| Written problem |
Provide again, from the entries below, every line from the one containing "by 960 pixels." through the one containing "return link(name, me, mat, parent, 0)", exactly as written, and no other line.

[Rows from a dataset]
────────────────────────────────────────

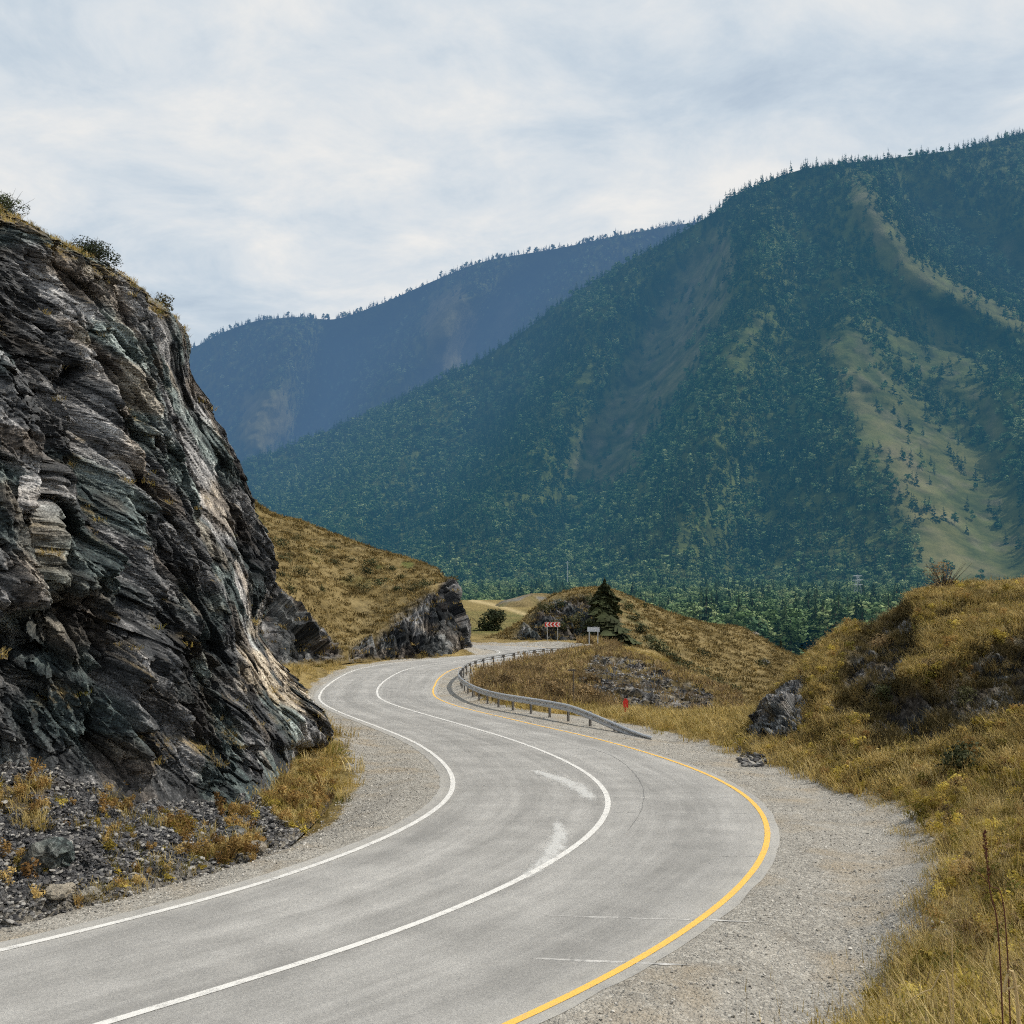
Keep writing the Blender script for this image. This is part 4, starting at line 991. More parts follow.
setattrs(mt2, a_rock=ext(.3 * clr2), a_grav=ext(0 * clr2), a_pale=ext(.12 * clr2), a_green=ext((1 - clr2 * .8) * .95))

def knoll(name, pts, depth, seed, rk):
    top = [(a, b, c) for a, b, c in pts]; P = loft([[(a, 640 if rk < 2 else 612, c - depth) for a, b, c in pts], [(a, b + 5, c - depth * .45) for a, b, c in pts], top, [(a, b + 12, c + depth) for a, b, c in pts], [(a, b + 40, c + depth * 1.8) for a, b, c in pts]], 60, 120)
    P[..., 2] += 1.0 * fbm(P * .06, 3, seed) + .35 * fbm(P * .3, 3, seed + 1); a_, b_ = proj(P)
    o = mesh_obj(name, P, gridfaces(60, 120), M_hill, smooth=True); tag(o, kind='structure'); v = np.linspace(0, 1, 60)[:, None] * np.ones(120)
    setattrs(o, a_rock=.8 * sstep(.08, .2, v) * (1 - sstep(.3, .42, v)) * sstep(0, .2, fbm(P * .15, 3, seed + 2)), a_grav=0 * v, a_pale=.55 * sstep(.35, .5, v) * sstep(-.3, .2, fbm(P * .05, 3, seed + 3)), a_green=.5 * sstep(.1, .3, fbm(P * .12, 3, seed + 4))); setcol(o, 'rockcol', np.full(P.shape, .17))
#knoll('terrace_knoll', [(425,640,190),(440,600,190),(455,588,192),(466,586,194),(476,590,196),(483,600,198),(492,640,200)], 22, 300, 1)
knoll('terrace_knoll', [(470,640,270),(495,606,270),(515,599,270),(535,594,272),(552,595,275),(568,601,280),(590,620,285),(610,640,285)], 30, 310, 1)
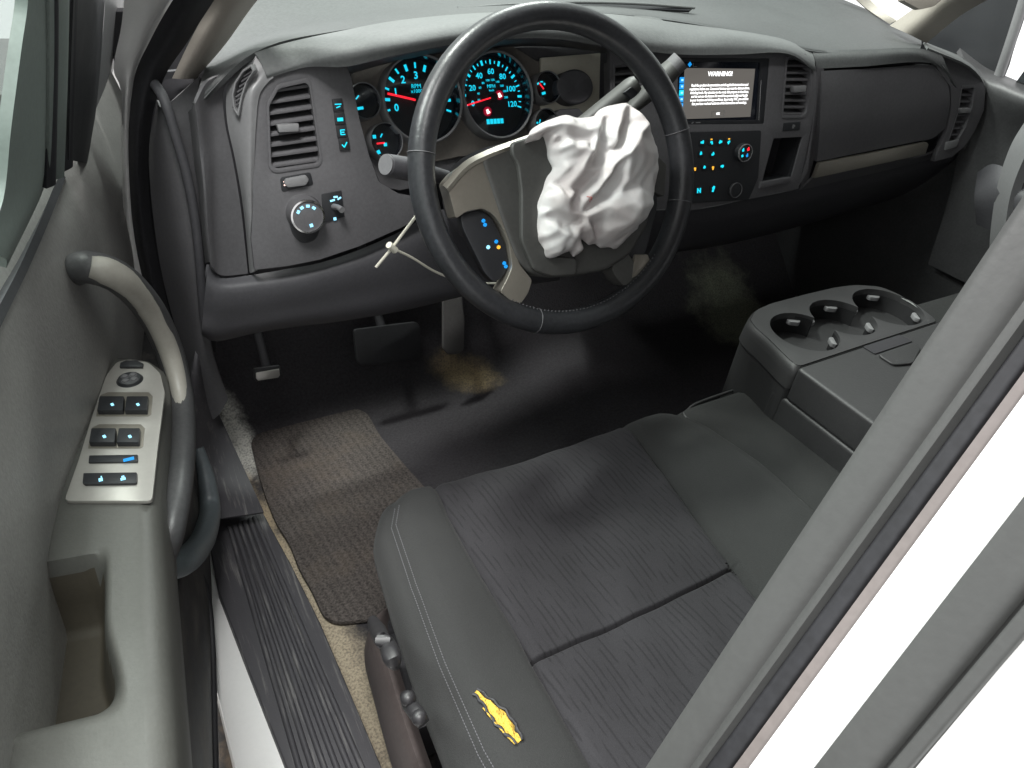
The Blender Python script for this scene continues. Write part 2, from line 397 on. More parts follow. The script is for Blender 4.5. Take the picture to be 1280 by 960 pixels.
def text_bm(pl, s, u, v, size, h, rot=0, align='CENTER', sx=1.0, extr=.0002, space=1.0, bold=0):
    cu = bpy.data.curves.new('t', 'FONT'); cu.body = s; cu.size = size; cu.align_x = align; cu.align_y = 'CENTER'; cu.extrude = extr; cu.offset = bold
    cu.space_line = space; cu.resolution_u = 2
    ob = bpy.data.objects.new('t', cu); COL.objects.link(ob)
    me = bpy.data.meshes.new_from_object(ob.evaluated_get(bpy.context.evaluated_depsgraph_get()))
    bpy.data.objects.remove(ob); bpy.data.curves.remove(cu)
    c, s_ = math.cos(rot), math.sin(rot)
    for vt in me.vertices:
        x, y = vt.co.x * sx, vt.co.y
        vt.co = pl.w(u + x * c - y * s_, v + x * s_ + y * c, h + extr + vt.co.z)
    return me
def text(name, pl, items, mat, parent, h=.0006, bars=()):
    """items: (string, u, v, size[, rot]); bars: (u, v, w, h, rot) little printed marks"""
    bm = bmesh.new()
    for it in items:
        kw = it[5] if len(it) > 5 else {}
        me = text_bm(pl, it[0], it[1], it[2], it[3], h, it[4] if len(it) > 4 else 0, **kw); bm.from_mesh(me); bpy.data.meshes.remove(me)
    for u, v, w_, hh, rot in bars:
        c, s = math.cos(rot), math.sin(rot); q = []
        for z in (h, h + .0004):
            q.append([bm.verts.new(pl.w(u + x * c - y * s, v + x * s + y * c, z)) for x, y in ((-w_ / 2, -hh / 2), (w_ / 2, -hh / 2), (w_ / 2, hh / 2), (-w_ / 2, hh / 2))])
        bm.faces.new(q[1]); bm.faces.new(q[0])
        for i in range(4): bm.faces.new((q[0][i], q[0][(i + 1) % 4], q[1][(i + 1) % 4], q[1][i]))
    me = bpy.data.meshes.new(name); bm.to_mesh(me); bm.free()
    return link(name, me, mat, parent, 0)

def box(name, lo, hi, mat, parent=None, bevel=.002, label=None):
    bm = bmesh.new(); bmesh.ops.create_cube(bm, size=1)
    for v in bm.verts: v.co = V([lo[i] + (v.co[i] + .5) * (hi[i] - lo[i]) for i in range(3)])
    return fin(bm, name, mat, parent, 35, bevel, label=label)

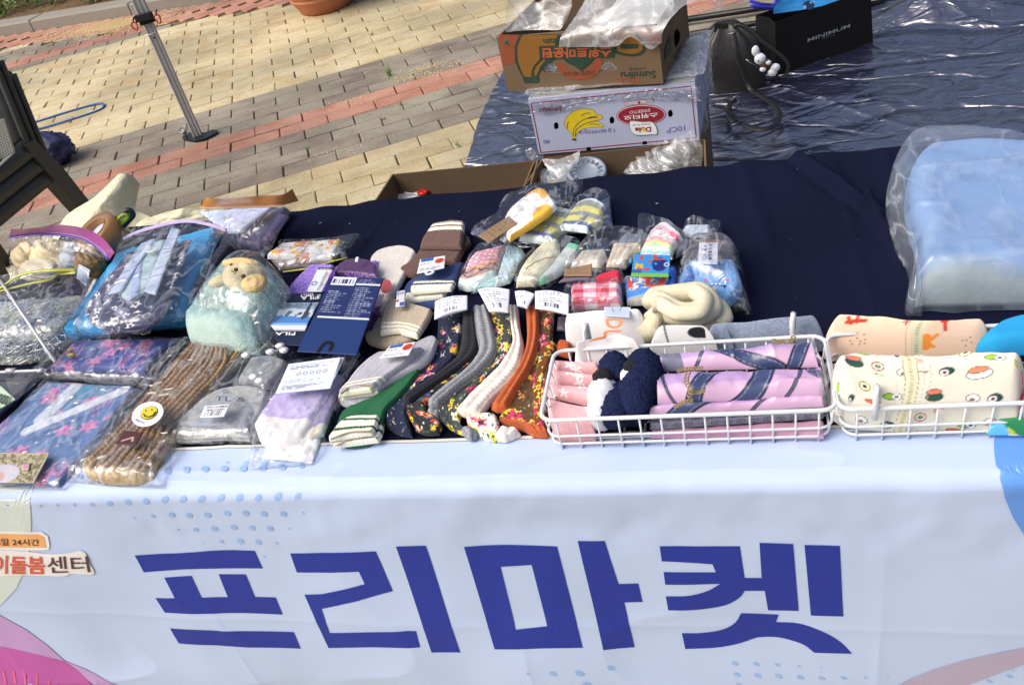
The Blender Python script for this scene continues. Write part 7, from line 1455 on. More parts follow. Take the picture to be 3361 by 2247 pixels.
sheetfilm('sleeve', 'G', (1530, 690), (1960, 780), (2200, 330), (1880, 300), z=.75, th=.028, parent=t, seed=23, amp=.006, f=44)
t = packet('grey and yellow striped blue socks in a clear sleeve, right one of two alike', P('H', 200, 250, TZ), 0); S('sock', KNIT, 'H', (-50, 350), (240, 380), (430, 90), (130, 70), Rm=[(380, 230)], Tm=[(300, 20)], z=.752, th=.02, er=.012, paint=ys(5), parent=t, res=.0012)
sheetfilm('sleeve', 'H', (-40, 400), (510, 335), (480, -20), (110, 30), Tm=[(330, -60)], z=.752, th=.032, parent=t, seed=25, amp=.008, f=50)
S('blue_backing', SATIN, 'H', (100, 400), (505, 330), (470, 10), (380, 60), z=.737, th=.01, col='2b3c68', parent=t)
t = packet('pink socks with white dots and a pale toe in a clear sleeve', P('G', 1200, 950, TZ), 0)
def pd(s, t_, u, v, W, H):
    c = spk(base(s, 'b98c9c'), s, t_, 400, .2); a, b = s / .010, t_ / .010; c = put(c, np.hypot(a % 1 - .5, (b + .5 * (np.floor(a) % 2)) % 1 - .5) < .24, 'd2c8d2')
    c = put(c, (v < .42), 'a98a80'); c = put(c, sm(np.abs(v - .40 - .05 * np.sin(u * 20)) - .015, .01), '2a2426'); c = put(c, sm(np.abs(v - .30 - .04 * np.sin(u * 13)) - .012, .01), '2f2628'); c = put(c, sm(np.abs(v - .47 - .03 * np.sin(u * 40)) - .022, .01) * (u > .3) * (u < .75), 'c8963a'); return put(c, v < .22, 'b9cad6')
S('sock', KNIT, 'G', (960, 1200), (1330, 1110), (1450, 740), (1130, 830), Lm=[(955, 1130), (1010, 1050), (1050, 930)], Bm=[(1080, 1220)], z=.737, th=.026, er=.014, paint=pd, parent=t, res=.0011)
sheetfilm('sleeve', 'G', (940, 1230), (1340, 1180), (1460, 720), (1120, 790), Lm=[(1000, 1020)], Tm=[(1290, 720)], z=.737, th=.034, parent=t, seed=27, amp=.005, f=46)
t = packet('pale blue socks with orange and blue lines in a clear sleeve under a metal clip', P('G', 1500, 950, TZ), 0)
def pb_(s, t_, u, v, W, H): c = spk(base(s, 'a3c0dc'), s, t_, 200, .15); c = put(c, np.abs((s * .9 + t_ * .5) * 110 % 1 - .5) < .05, '5568b8'); c = put(c, (np.abs((s * .9 - t_ * .9) * 60 % 1 - .5) < .06) & (v < .5), 'c8865a'); return c
S('sock', KNIT, 'G', (1330, 1190), (1480, 1140), (1625, 800), (1440, 740), Rm=[(1540, 1020), (1610, 900)], z=.737, th=.024, er=.012, paint=pb_, parent=t, res=.0012)
S('sock_toe', KNIT, 'G', (1095, 1250), (1330, 1200), (1520, 1060), (1340, 1080), z=.735, th=.02, er=.010, col='9fc6c4', parent=t)
sheetfilm('sleeve', 'G', (1080, 1260), (1440, 1170), (1640, 760), (1400, 720), Rm=[(1560, 1050)], z=.736, th=.032, parent=t, seed=29, amp=.005, f=46)
t = T('metal_clip', 'small silver spring clip on the edge of the pale blue sock packet', 'clip', P('G', 1640, 760, .775)); c_ = P('G', 1610, 765, .776); m = MB()
m.tube([c_ + np.array([.007 * math.cos(a), .006 * math.sin(a), .001]) for a in np.linspace(0, 2 * pi, 16, endpoint=False)], .0012, 6, True); m.tube([P('G', 1570, 740, .776), P('G', 1640, 742, .778), P('G', 1740, 765, .776), P('G', 1735, 775, .776), P('G', 1600, 790, .776)], .0009, 6); m.tube([P('G', 1575, 745, .776), P('G', 1470, 715, .776), P('G', 1480, 850, .774)], .0009, 6); m.done('clip', STEEL, t);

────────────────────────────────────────

| Problem solution |
The Blender Python script for this scene continues. Write part 2, from line 397 on. More parts follow. The script is for Blender 4.5. Take the picture to be 1280 by 960 pixels.
def text_bm(pl, s, u, v, size, h, rot=0, align='CENTER', sx=1.0, extr=.0002, space=1.0, bold=0):
    cu = bpy.data.curves.new('t', 'FONT'); cu.body = s; cu.size = size; cu.align_x = align; cu.align_y = 'CENTER'; cu.extrude = extr; cu.offset = bold
    cu.space_line = space; cu.resolution_u = 2
    ob = bpy.data.objects.new('t', cu); COL.objects.link(ob)
    me = bpy.data.meshes.new_from_object(ob.evaluated_get(bpy.context.evaluated_depsgraph_get()))
    bpy.data.objects.remove(ob); bpy.data.curves.remove(cu)
    c, s_ = math.cos(rot), math.sin(rot)
    for vt in me.vertices:
        x, y = vt.co.x * sx, vt.co.y
        vt.co = pl.w(u + x * c - y * s_, v + x * s_ + y * c, h + extr + vt.co.z)
    return me
def text(name, pl, items, mat, parent, h=.0006, bars=()):
    """items: (string, u, v, size[, rot]); bars: (u, v, w, h, rot) little printed marks"""
    bm = bmesh.new()
    for it in items:
        kw = it[5] if len(it) > 5 else {}
        me = text_bm(pl, it[0], it[1], it[2], it[3], h, it[4] if len(it) > 4 else 0, **kw); bm.from_mesh(me); bpy.data.meshes.remove(me)
    for u, v, w_, hh, rot in bars:
        c, s = math.cos(rot), math.sin(rot); q = []
        for z in (h, h + .0004):
            q.append([bm.verts.new(pl.w(u + x * c - y * s, v + x * s + y * c, z)) for x, y in ((-w_ / 2, -hh / 2), (w_ / 2, -hh / 2), (w_ / 2, hh / 2), (-w_ / 2, hh / 2))])
        bm.faces.new(q[1]); bm.faces.new(q[0])
        for i in range(4): bm.faces.new((q[0][i], q[0][(i + 1) % 4], q[1][(i + 1) % 4], q[1][i]))
    me = bpy.data.meshes.new(name); bm.to_mesh(me); bm.free()
    return link(name, me, mat, parent, 0)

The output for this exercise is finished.